Is there a simple counting principle to use for this problem? I thought about it in terms of the cycles of $S_4$. Essentially we want to exclude all cycles that have $1$ fixed element. So all cycles of length $3$ and the identity are out. This leaves cycles of length $4$, of which I believe there are $6$ and the disjoint $2$-cycles $(14)(23)$, $(13)(24)$, $(12)(34)$. This gives the correct answer of $|X| = 9$ but I am wondering if there is faster way to think about this problem since if $|S| = 10 $ I don't want to count through the elements of $S_{10}$.
Best Answer
The most direct way to solve this is to consider the complement of the given set - that is, the bijections that do have a fixed points. $$Y=\{f:S\rightarrow S\mid f\text{ is bijective and }f(x)=x\text{ for some } x\in S\}.$$ Notice that if we define, for each $s\in S$ the set $$Y_s=\{f:S\rightarrow S\mid f\text{ if bijective and }f(s)=s\}$$ then we may express $$Y=Y_{s_1}\cup Y_{s_2}\cup Y_{s_3} \cup \ldots \cup Y_{s_n}.$$ where the $s_i$ enumerate the set $S$. From here, we just apply the inclusion-exclusion principle - we sum up the size of each set, subtract the size of each intersection of two sets, add the size of intersections of three and so on.
To do this, we merely note that any element of $Y_s$ is created by taking a bijection on $S\setminus\{s\}$ and then setting $f(s)=s$ - so there are $(n-1)!$ elements of each $Y_s$. (And there are $n$ such sets, so they contribute a total of $n!$ to the sum).

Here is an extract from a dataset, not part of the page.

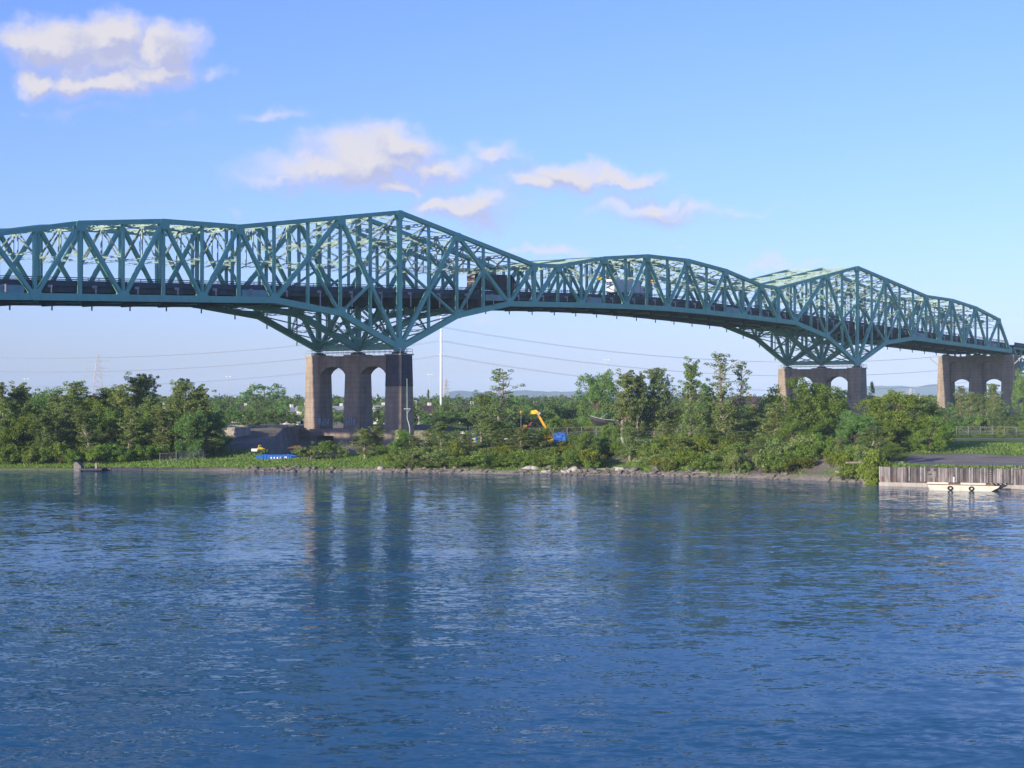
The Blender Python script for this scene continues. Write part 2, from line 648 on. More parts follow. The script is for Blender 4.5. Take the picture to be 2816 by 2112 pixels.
def height(X, Y):
    X = np.asarray(X, float)
    Y = np.asarray(Y, float)
    D = Y - shore(X) + (vnoise(X, Y, 5.0, 1) - 0.5) * 1.6 * (X < 55)
    top = np.interp(X, [-400, -90, -60, -45, -30, -18, 10, 45, 54, 60, 400], [2.0, 1.5, 1.5, 1.8, 2.6, 4.0, 4.5, 4.4, 3.6, 3.05, 3.05])
    wid = np.interp(X, [-90, -45, -20, 20, 50, 55.9, 56.6], [16, 15, 20, 20, 14, 8, 0.6])
    rock = np.interp(X, [-60, -40, 54, 57], [0.45, 0.7, 0.75, 0.0])
    z = np.where(D < 0, np.maximum(D * 0.5, -1.5), sstep(0, 1.8, D) * rock)
    z = z + sstep(1.0, 1.0 + wid, D) * (top - rock)
    z = z + sstep(20, 75, D) * (5.2 - top)
    # hollow in front of the first pier
    z = z - 2.7 * np.exp(-((X + 35) / 19) ** 4 - ((Y - 392) / 32) ** 4) * sstep(15, 30, D)
    # gravel embankment behind and to the left of the first pier
    side = sstep(-64.5, -61, X) * (1 - sstep(-20, -5, X))
    lead = np.where(X < -49.5, 398.0, 398.0 + (X + 49.5) * 0.0 + 36.0 * sstep(-51, -48.5, X))
    emb = np.clip(7.15 - np.maximum(0, lead - Y) * 0.145, 0, 7.15)
    yback = 428.0 - 0.8 * (X + 48.0)
    emb = np.where(X > -49.3, np.where(Y > yback, 6.4, 0.0), emb)
    emb = np.where(Y > 440, 7.15 - sstep(445, 520, Y) * 2.2, emb)
    z = np.where((side > 0) & (emb > 0.6), np.maximum(z, z * (1 - side) + emb * side), z)
    z = z + (vnoise(X, Y, 9.0, 2) - 0.5) * 0.5 * sstep(3, 12, D) * (X < 54) + (vnoise(X, Y, 2.2, 3) - 0.5) * 0.22 * sstep(0.5, 3, D) * (X < 54)
    z = z + sstep(120, 900, D) * 1.2
    return z


def ground(X, Y):
    return float(height(np.array([X]), np.array([Y]))[0])


def axis_pts(lo, hi, step, far_lo, far_hi, g=1.18):
    mid = list(np.arange(lo, hi + 1e-6, step))
    a, s = [], step
    x = lo
    while x > far_lo:
        s *= g
        x -= s
        a.append(max(x, far_lo))
    b, s = [], step
    x = hi
    while x < far_hi:
        s *= g
        x += s
        b.append(min(x, far_hi))
    return np.array(a[::-1] + mid + b)


gx = axis_pts(-125, 110, 0.8, -9000, 9000)
gy = axis_pts(258, 440, 0.8, 100, 11000)
GX, GY = np.meshgrid(gx, gy)
GZ = height(GX, GY)
nvx, nvy = len(gx), len(gy)
verts = np.stack([GX, GY, GZ], -1).reshape(-1, 3)
ii = np.arange(nvx * nvy).reshape(nvy, nvx)
quads = np.stack([ii[:-1, :-1], ii[:-1, 1:], ii[1:, 1:], ii[1:, :-1]], -1).reshape(-1, 4)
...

Then, the intersection of two distinct sets $Y_{s}\cap Y_{s'}$ is just the set of functions with two given fixed points, so arguing similarly, there are $(n-2)!$ elements in each intersection. Given that there are ${n \choose 2}=\frac{n!}{2!\cdot (n-2)!}$ such intersections, we take away $\frac{n!}{2!}$ to account for these intersections. We can continue on in this manner, considering intersections of $k$ sets.
If you work through this, you get a not-too-horrible sum for the desired quantity. If you factor out $n!$, you will be left with a sum that may be familiar to you and would lead to a simpler closed form.